Rodriguez plays the six-inning game every week during the off-season, on a field that would give Rangers management minor coronaries. A horse is grazing unconcernedly in right field; center field is home to a sumidero, or natural hole, which, according to locals, sometimes emits ashy volcanic smoke. And there is a deep pit around home plate that has caused dozens of runners trying to score to break a leg.

Tonight’s contest starts badly for La Familia. By the end of the first inning the team is down 7—0. “It reminds me of the Rangers,” says Rodriguez with a chuckle as he returns to the dugout. He adds quickly, “But you’re going to see. I’ll hit the ball over the left field fence.” The sullen, serious Rodriguez is many miles away; here he is relaxed and playful, a prankster. In the sixth inning he launches a ball over the left field fence, a shot of approximately four hundred feet. Many, on both teams, break into uproarious laughter and bow with outstretched arms.

Rodriguez loves these games, loves calling out homers and then hitting them, loves being with these people he has known all his life. He says that no matter how much money he makes he will never outgrow them and that there will always be a big part of him that stubbornly remains here. He’ll always get his hair cut in Vega Baja. He’ll always practice his hitting in the batting cage at his father’s home.
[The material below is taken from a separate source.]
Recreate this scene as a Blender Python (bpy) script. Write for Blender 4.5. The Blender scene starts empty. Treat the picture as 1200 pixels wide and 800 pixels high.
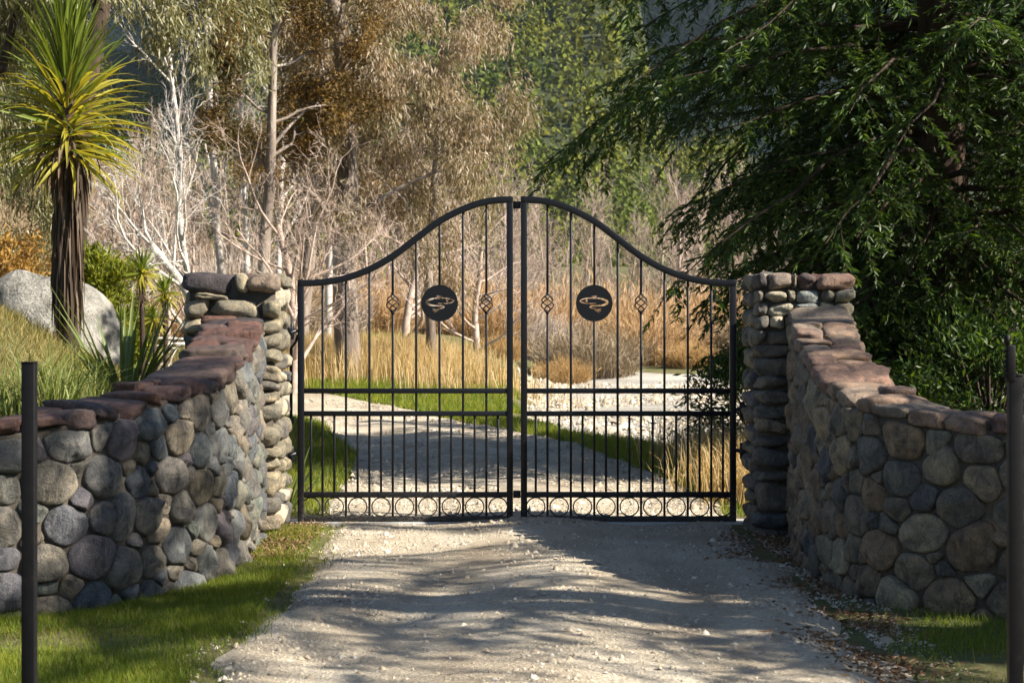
import bpy, math, random
import numpy as np
from mathutils import Vector, Matrix, noise

# ------------------------------------------------------------------ camera, sky, sun, exposure
scene = bpy.context.scene
COL = scene.collection
F_PX = 2272.0            # focal length in pixels of a 1200 px wide frame
EYE = 1.6                # eye height
cam_data = bpy.data.cameras.new("camera")
cam_data.sensor_width = 36.0
cam_data.lens = F_PX / 1200.0 * 36.0
cam_data.shift_y = -15.0 / 1200.0
cam_data.clip_start = 0.1
cam_data.clip_end = 8000.0
cam_data.dof.use_dof = True
cam_data.dof.focus_distance = 15.0
cam_data.dof.aperture_fstop = 7.1
cam = bpy.data.objects.new("camera", cam_data)
cam.location = (0, 0, EYE)
cam.rotation_euler = (math.radians(90), 0, 0)
COL.objects.link(cam)
scene.camera = cam

SUN_EL = math.radians(36)
SUN_BACK = math.radians(17)      # the sun stands to the right, a little behind the camera
sun_h = Vector((math.cos(SUN_BACK), -math.sin(SUN_BACK)))
SUN_DIR = Vector((sun_h.x * math.cos(SUN_EL), sun_h.y * math.cos(SUN_EL), math.sin(SUN_EL)))
world = bpy.data.worlds.new("World")
scene.world = world
world.use_nodes = True
wn = world.node_tree.nodes
sky = wn.new("ShaderNodeTexSky")
sky.sky_type = 'NISHITA'
sky.sun_disc = False
sky.sun_elevation = SUN_EL
sky.sun_rotation = math.atan2(SUN_DIR.x, SUN_DIR.y)
sky.altitude = 200
sky.air_density = 1.0
sky.dust_density = 0.6
world.node_tree.links.new(sky.outputs[0], wn["Background"].inputs[0])
wn["Background"].inputs[1].default_value = 0.05

sun_data = bpy.data.lights.new("sun", 'SUN')
sun_data.energy = 5.0
sun_data.angle = math.radians(0.5)
sun_data.color = (1.0, 0.91, 0.77)
sun = bpy.data.objects.new("sun", sun_data)
sun.rotation_euler = SUN_DIR.to_track_quat('Z', 'Y').to_euler()
sun.location = (20, -10, 30)
COL.objects.link(sun)

scene.view_settings.view_transform = 'Standard'
scene.view_settings.look = 'None'
scene.view_settings.exposure = 1.55
scene.view_settings.gamma = 1.0
scene.view_settings.use_curve_mapping = False
scene.render.engine = 'CYCLES'
cy = scene.cycles
cy.max_bounces = 6
cy.diffuse_bounces = 3
cy.glossy_bounces = 2
cy.transmission_bounces = 4
cy.transparent_max_bounces = 4
cy.volume_bounces = 0
cy.use_adaptive_sampling = True
cy.adaptive_threshold = 0.03
cy.use_denoising = True
cy.denoising_prefilter = 'ACCURATE'
cy.sample_clamp_indirect = 6.0
cy.caustics_reflective = False
cy.caustics_refractive = False

# ------------------------------------------------------------------ helpers
def at(px, py, Y):
    """point at depth Y that the 1200x800 photograph shows at (px, py)"""
    return Vector(((px - 600) / F_PX * Y, Y, EYE - (py - 385) / F_PX * Y))

def sstep(x):
    x = np.clip(x, 0, 1)
    return x * x * (3 - 2 * x)

def tag(o, label=None, cat=None, group=None, kind=None):
    if label: o["label"] = label
    if cat: o["category"] = cat
    if group: o["group"] = group
    if kind: o["kind"] = kind
    return o

def empty(name, loc=(0, 0, 0), rz=0.0):
    o = bpy.data.objects.new(name, None)
    o.empty_display_size = 0.2
    o.location = loc
    o.rotation_euler = (0, 0, rz)
    COL.objects.link(o)
    return o

def link(name, me, mat=None, parent=None, loc=None):
    o = bpy.data.objects.new(name, me)
    if mat is not None and len(me.materials) == 0:
        me.materials.append(mat)
    COL.objects.link(o)
    if parent is not None: o.parent = parent
    if loc is not None: o.location = loc
    return o

def mesh_poly(name, V, F, smooth=False):
    """V (n,3); F uniform array (m,k) or list of tuples"""
    me = bpy.data.meshes.new(name)
    V = np.asarray(V, dtype=np.float32)
    me.vertices.add(len(V))
    me.vertices.foreach_set("co", V.ravel())
    if isinstance(F, np.ndarray):
        m, k = F.shape
        flat = F.astype(np.int32).ravel()
        tot = np.full(m, k, dtype=np.int32)
    else:
        tot = np.array([len(f) for f in F], dtype=np.int32)
        flat = np.array([i for f in F for i in f], dtype=np.int32)
        m = len(F)
    me.loops.add(len(flat))
    me.loops.foreach_set("vertex_index", flat)
    me.polygons.add(m)
    me.polygons.foreach_set("loop_start", np.concatenate([[0], np.cumsum(tot)[:-1]]).astype(np.int32))
    me.polygons.foreach_set("loop_total", tot)
    if smooth:
        me.polygons.foreach_set("use_smooth", np.ones(m, dtype=bool))
    me.update(calc_edges=True)
    return me

class Geo:
    """collects pieces of ONE object; tubes are batched and built at once"""
    def __init__(self): self.V = []; self.F = []; self.A = []; self.n = 0; self.T = {}
    def add(self, V, F):
        self.V.append(np.asarray(V, dtype=np.float64).reshape(-1, 3))
        if isinstance(F, np.ndarray): self.A.append(F + self.n)
        else:
            for f in F: self.F.append(tuple(int(i) + self.n for i in f))
        self.n += len(self.V[-1])
    def box(self, c, s, rot=None):
        x, y, z = [v / 2 for v in s]
        P = np.array([(-x,-y,-z),(x,-y,-z),(x,y,-z),(-x,y,-z),(-x,-y,z),(x,-y,z),(x,y,z),(-x,y,z)])
        if rot is not None: P = P @ np.array(rot).T
        self.add(P + np.array(c), [(0,3,2,1),(4,5,6,7),(0,1,5,4),(1,2,6,5),(2,3,7,6),(3,0,4,7)])
    def tube(self, pts, rad, sides=6, cap=True):
        n = len(pts)
        rad = np.broadcast_to(np.asarray(rad, dtype=np.float64), (n,))
        self.T.setdefault((n, sides, cap), []).append((pts, rad))
    def flush(self):
        for (n, sides, cap), lst in self.T.items():
            P = np.array([t[0] for t in lst], dtype=np.float64); R = np.array([t[1] for t in lst])
            m = len(P)
            tan = np.gradient(P, axis=1); tan /= np.linalg.norm(tan, axis=2, keepdims=True) + 1e-12
            up = np.where(np.abs(tan[:, :1, 2:3]) < 0.9, np.array((0, 0, 1.0)), np.array((1.0, 0, 0)))
            a = np.cross(tan, np.broadcast_to(up, tan.shape)); a /= np.linalg.norm(a, axis=2, keepdims=True) + 1e-12
            b = np.cross(tan, a)
            th = np.arange(sides) * 2 * math.pi / sides
            ring = (a[:, :, None] * np.cos(th)[:, None] + b[:, :, None] * np.sin(th)[:, None]) * R[:, :, None, None]
            V = (P[:, :, None] + ring).reshape(-1, 3)
            i, j = np.meshgrid(np.arange(n - 1), np.arange(sides), indexing='ij'); i = i.ravel(); j = j.ravel(); j2 = (j + 1) % sides
            f = np.stack([i * sides + j, i * sides + j2, (i + 1) * sides + j2, (i + 1) * sides + j], 1)
            F = (f[None] + (np.arange(m) * n * sides)[:, None, None]).reshape(-1, 4)
            n0 = self.n
            self.add(V, F)
            if cap:
                for q in range(m):
                    o = n0 + q * n * sides
                    self.F.append(tuple(o + k for k in range(sides - 1, -1, -1)))
                    self.F.append(tuple(o + (n - 1) * sides + k for k in range(sides)))
        self.T = {}
    def mesh(self, name, smooth=False):
        self.flush()
        V = np.concatenate(self.V)
        if not self.F: return mesh_poly(name, V, np.concatenate(self.A), smooth)
        return mesh_poly(name, V, [tuple(f) for a in self.A for f in a.tolist()] + self.F, smooth)
    def build(self, name, mat, parent=None, smooth=False, loc=None):
        return link(name, self.mesh(name, smooth), mat, parent, loc)

def bevel(o, w, seg=2):
    m = o.modifiers.new("bevel", 'BEVEL'); m.width = w; m.segments = seg; m.limit_method = 'ANGLE'
    return o

# ------------------------------------------------------------------ materials
def new_mat(name):
    m = bpy.data.materials.new(name); m.use_nodes = True
    nt = m.node_tree
    return m, nt, nt.nodes["Principled BSDF"]

def ramp(nt, fac, stops, interp='LINEAR'):
    r = nt.nodes.new("ShaderNodeValToRGB")
    r.color_ramp.interpolation = interp
    els = r.color_ramp.elements
    while len(els) < len(stops): els.new(0.5)
    for e, (p, c) in zip(els, stops):
        e.position = p; e.color = (*c, 1)
    nt.links.new(fac, r.inputs[0])
    return r.outputs[0]

def tex_noise(nt, scale, detail=6, rough=0.55, coord='Object', stretch=None, dist=0.0):
    tc = nt.nodes.new("ShaderNodeTexCoord")
    n = nt.nodes.new("ShaderNodeTexNoise")
    n.inputs["Scale"].default_value = scale
    n.inputs["Detail"].default_value = detail
    n.inputs["Roughness"].default_value = rough
    n.inputs["Distortion"].default_value = dist
    out = tc.outputs[coord]
    if coord == 'World':
        pass
    if stretch:
        mp = nt.nodes.new("ShaderNodeMapping"); mp.inputs["Scale"].default_value = stretch
        nt.links.new(out, mp.inputs[0]); out = mp.outputs[0]
    nt.links.new(out, n.inputs["Vector"])
    return n.outputs[0]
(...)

He’ll always visit the elementary school where his mother has taught for more than twelve years. He’ll always go see his old Little League coach, the 78-year-old Julio Pabon.

Yet inevitably, after his team loses 22—11, Rodriguez makes his exit from the field in a way that can’t help but create a stir among the small crowd. He zooms out the gate and through the heart of darkness in his sparkling steel-gray Porsche 911.